One of the most frustrating aspects of modern physics and related disciplines is the lack of analytic solutions, or even nontrivial approximations, for real-world problems. For the two-body problem, there are plenty of solutions that can be manipulated for a variety of applications. For three-body (or more) problems, one must head straight to numerical solutions. Semi-analytic solutions are possible, but keeping track of terms becomes laborious. This difficulty explains the attraction of symbolic manipulation systems such as Maple and Macsyma and interfaces such as MATLAB and MathCad, which facilitate attempts to craft semi-analytic solutions.

One problem for newcomers to such systems is learning how to map a problem onto an analytic representation that lends itself to symbolic manipulation. The authors have selected a variety of scientific and mathematical problems, and show how to use Maple and MATLAB to solve these problems and display the results. Familiarity with Maple and MATLAB is assumed; the book is not intended to introduce either system. Each of the book’s 27 chapters treats a scientific problem with Maple and/or MATLAB code:

• The Tractix and Similar Curves

• Trajectory of a Spinning Tennis Ball

• The Illumination Problem

• Orbits in the Planar Three-Body Problem

• The Internal Field in Semiconductors

• Some Least Squares Problems

• The Generalized Billiard Problem

• Mirror Curves

• Smoothing Filters

• The Radar Problem

• Conformal Mapping of a Circle

• The Spinning Top

• The Calibration Problem

• Heat Flow Problems

• Modeling Penetration Phenomena

• Heat Capacity of System of Bose Particles

• Free Metal Compression

• Gauss Quadrature

• Symbolic Computation of Explicit Runge-Kutta Formulas

• Transient Response of a Two-Phase Half-Wave Rectifier

• Circuits in Power Electronics

• Newton’s and Kepler’s Laws

• Least Squares Fit of Point Circle

• Modeling Social Processes

• Contour Plots of Analytic Functions

• Non Linear Least Squares: Finding the Most Accurate Location of an Aircraft

• Computing Plane Sundials

In general, I like and can recommend the book. The authors move smoothly from analytical approximations for each problem to Maple and MATLAB code. The book is well written; each chapter introduces a scientific or mathematical problem from an analytic point of view, and then gives Maple and/or MATLAB code to solve the problem or to generate an approximate solution. Thus, anyone with a similar problem can manipulate the formulas to move to a symbolic environment. The examples lend themselves to use in the classroom, where symbolic manipulation traditionally take too much time.

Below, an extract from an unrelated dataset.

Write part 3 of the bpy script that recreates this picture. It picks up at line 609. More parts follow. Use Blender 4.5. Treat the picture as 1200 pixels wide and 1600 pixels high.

The authors provide access to machine-readable versions of the programs listed in the book via anonymous ftp at ftp://ftp.inf.ethz.ch. This is the third edition of the book, with six new example chapters. While MATLAB and Maple are separate systems, there is a toolbox that allows MATLAB users to access Maple. A brief appendix listing Internet sites that maintain libraries of Maple and MATLAB code for scientific and engineering problems would improve the book.